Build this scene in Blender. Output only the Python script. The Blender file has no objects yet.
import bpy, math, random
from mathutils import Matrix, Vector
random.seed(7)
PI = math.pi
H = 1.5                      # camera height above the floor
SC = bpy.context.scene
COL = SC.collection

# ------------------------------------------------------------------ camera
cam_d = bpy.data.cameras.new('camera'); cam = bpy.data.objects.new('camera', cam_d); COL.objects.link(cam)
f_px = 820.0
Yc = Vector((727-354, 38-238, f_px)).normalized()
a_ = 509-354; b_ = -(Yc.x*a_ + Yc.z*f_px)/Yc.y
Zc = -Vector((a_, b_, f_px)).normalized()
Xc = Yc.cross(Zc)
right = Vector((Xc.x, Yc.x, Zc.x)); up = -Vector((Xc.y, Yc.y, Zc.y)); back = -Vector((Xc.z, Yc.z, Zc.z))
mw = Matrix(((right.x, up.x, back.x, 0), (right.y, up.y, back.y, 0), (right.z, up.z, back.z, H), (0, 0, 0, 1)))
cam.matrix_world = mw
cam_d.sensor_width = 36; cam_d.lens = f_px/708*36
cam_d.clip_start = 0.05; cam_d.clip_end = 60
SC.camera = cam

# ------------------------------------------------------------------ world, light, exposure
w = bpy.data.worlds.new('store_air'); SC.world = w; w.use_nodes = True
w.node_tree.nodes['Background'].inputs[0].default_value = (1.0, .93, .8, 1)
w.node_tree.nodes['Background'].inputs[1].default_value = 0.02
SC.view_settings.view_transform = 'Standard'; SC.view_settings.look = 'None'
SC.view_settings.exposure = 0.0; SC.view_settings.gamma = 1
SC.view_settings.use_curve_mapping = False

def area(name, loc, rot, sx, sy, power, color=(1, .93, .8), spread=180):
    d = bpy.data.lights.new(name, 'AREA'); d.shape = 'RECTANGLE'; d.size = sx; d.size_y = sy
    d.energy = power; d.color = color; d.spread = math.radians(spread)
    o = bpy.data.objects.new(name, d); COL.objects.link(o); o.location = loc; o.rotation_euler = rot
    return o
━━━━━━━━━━
#### EXERCISE
From the very first line of the data through the line with "COL = SC.collection" in it, please reproduce each line exactly and output nothing more.

#### FINISHED TASK
Build this scene in Blender. Output only the Python script. The Blender file has no objects yet.
import bpy, math, random
from mathutils import Matrix, Vector
random.seed(7)
PI = math.pi
H = 1.5                      # camera height above the floor
SC = bpy.context.scene
COL = SC.collection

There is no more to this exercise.